Apart from Chinese officials, foreign guests were also invited to Friday’s concert. Francesco Bandarin, special adviser to the director-general of UNESCO, Laura Egoli, consul general for Italy in Guangzhou, José Lessa, consul general for Brazil in Guangzhou, and Khalil Shirgholami, consul general for Iran in Guangzhou, were also present at the opening concert.

Bandarin told the Shenzhen Daily before the concert that it was his second invitation to the music festival. Bandarin said he has witnessed how the cultural event has grown in many ways.

“There are many big names on the program of this year’s opening concert, like Argentine bandoneon player Rios and Chinese conductor Zhang Guoyong,” said Badarin.

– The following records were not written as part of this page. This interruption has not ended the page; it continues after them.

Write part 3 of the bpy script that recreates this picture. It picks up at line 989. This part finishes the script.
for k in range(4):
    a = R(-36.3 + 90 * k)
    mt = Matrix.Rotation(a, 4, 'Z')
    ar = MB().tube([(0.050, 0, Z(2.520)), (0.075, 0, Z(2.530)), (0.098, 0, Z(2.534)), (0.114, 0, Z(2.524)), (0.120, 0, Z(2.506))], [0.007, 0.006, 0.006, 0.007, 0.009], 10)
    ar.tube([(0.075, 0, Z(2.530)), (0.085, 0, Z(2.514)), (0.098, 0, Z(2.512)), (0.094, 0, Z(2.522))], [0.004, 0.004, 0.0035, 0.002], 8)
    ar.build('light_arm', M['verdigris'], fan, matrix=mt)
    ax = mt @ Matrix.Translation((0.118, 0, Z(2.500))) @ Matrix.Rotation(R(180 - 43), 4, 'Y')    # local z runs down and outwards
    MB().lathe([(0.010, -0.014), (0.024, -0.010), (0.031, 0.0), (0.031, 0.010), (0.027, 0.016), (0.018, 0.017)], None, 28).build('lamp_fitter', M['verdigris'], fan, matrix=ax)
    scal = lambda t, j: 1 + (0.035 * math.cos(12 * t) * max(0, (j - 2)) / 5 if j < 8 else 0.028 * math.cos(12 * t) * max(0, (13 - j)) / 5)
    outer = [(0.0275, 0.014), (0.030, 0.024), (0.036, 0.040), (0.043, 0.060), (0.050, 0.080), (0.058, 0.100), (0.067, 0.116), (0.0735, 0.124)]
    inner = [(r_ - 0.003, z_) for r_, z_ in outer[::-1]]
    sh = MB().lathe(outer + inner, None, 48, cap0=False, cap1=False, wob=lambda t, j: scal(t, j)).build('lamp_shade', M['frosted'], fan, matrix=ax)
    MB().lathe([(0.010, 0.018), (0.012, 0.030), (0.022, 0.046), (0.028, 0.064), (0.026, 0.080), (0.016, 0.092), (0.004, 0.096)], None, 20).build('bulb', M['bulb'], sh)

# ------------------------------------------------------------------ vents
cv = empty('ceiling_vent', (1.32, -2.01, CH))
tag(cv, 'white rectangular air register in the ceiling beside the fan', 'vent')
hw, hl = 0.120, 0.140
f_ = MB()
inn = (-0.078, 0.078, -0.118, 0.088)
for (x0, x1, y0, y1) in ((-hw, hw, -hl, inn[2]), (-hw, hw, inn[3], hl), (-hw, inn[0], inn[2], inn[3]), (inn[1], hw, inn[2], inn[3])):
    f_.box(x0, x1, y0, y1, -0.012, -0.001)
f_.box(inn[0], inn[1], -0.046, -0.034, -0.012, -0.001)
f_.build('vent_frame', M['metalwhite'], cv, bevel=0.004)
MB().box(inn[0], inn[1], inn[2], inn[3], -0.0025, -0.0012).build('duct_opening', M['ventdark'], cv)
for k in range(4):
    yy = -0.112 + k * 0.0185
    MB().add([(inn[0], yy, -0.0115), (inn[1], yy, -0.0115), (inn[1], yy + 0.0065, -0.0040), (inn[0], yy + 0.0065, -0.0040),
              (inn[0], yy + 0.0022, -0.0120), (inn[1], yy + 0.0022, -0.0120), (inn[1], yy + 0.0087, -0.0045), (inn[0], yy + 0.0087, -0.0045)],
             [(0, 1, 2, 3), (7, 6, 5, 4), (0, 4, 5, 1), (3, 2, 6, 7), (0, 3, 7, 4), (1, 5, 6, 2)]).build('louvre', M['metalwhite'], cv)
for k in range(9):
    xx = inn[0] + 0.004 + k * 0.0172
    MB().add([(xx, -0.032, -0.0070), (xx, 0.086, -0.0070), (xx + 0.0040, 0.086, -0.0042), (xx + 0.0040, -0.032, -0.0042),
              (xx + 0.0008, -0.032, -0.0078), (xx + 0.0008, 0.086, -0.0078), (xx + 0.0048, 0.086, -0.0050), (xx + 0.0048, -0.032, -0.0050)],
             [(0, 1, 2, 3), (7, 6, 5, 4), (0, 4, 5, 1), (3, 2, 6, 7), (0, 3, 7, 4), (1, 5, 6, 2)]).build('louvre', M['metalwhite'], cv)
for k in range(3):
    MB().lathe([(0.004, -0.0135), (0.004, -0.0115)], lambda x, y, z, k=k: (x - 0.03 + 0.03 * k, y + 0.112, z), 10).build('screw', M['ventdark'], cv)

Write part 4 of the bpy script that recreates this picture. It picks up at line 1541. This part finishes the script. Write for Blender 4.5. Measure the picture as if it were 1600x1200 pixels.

Badarin said that culture plays a significant role in the development of a city’s soul and Shenzhen is investing a lot in building its own character with a global vision.

In a letter of congratulations to the musical festival, Badarin stated that “[the music festival] will set a model for the cultural development of emerging cities and make greater contributions to the cultural exchanges and development of countries and regions along the Belt and Road and the world as a whole, a long-standing program supported by UNESCO.”

This year’s festival remains an inclusive feature with multiple forms of music from home and abroad, including classical, traditional, jazz, symphony, solo and instrumental. Tickets will be priced much lower than market-driven concerts, with the lowest price at 100 yuan (US$15.79) and the highest at 980 yuan.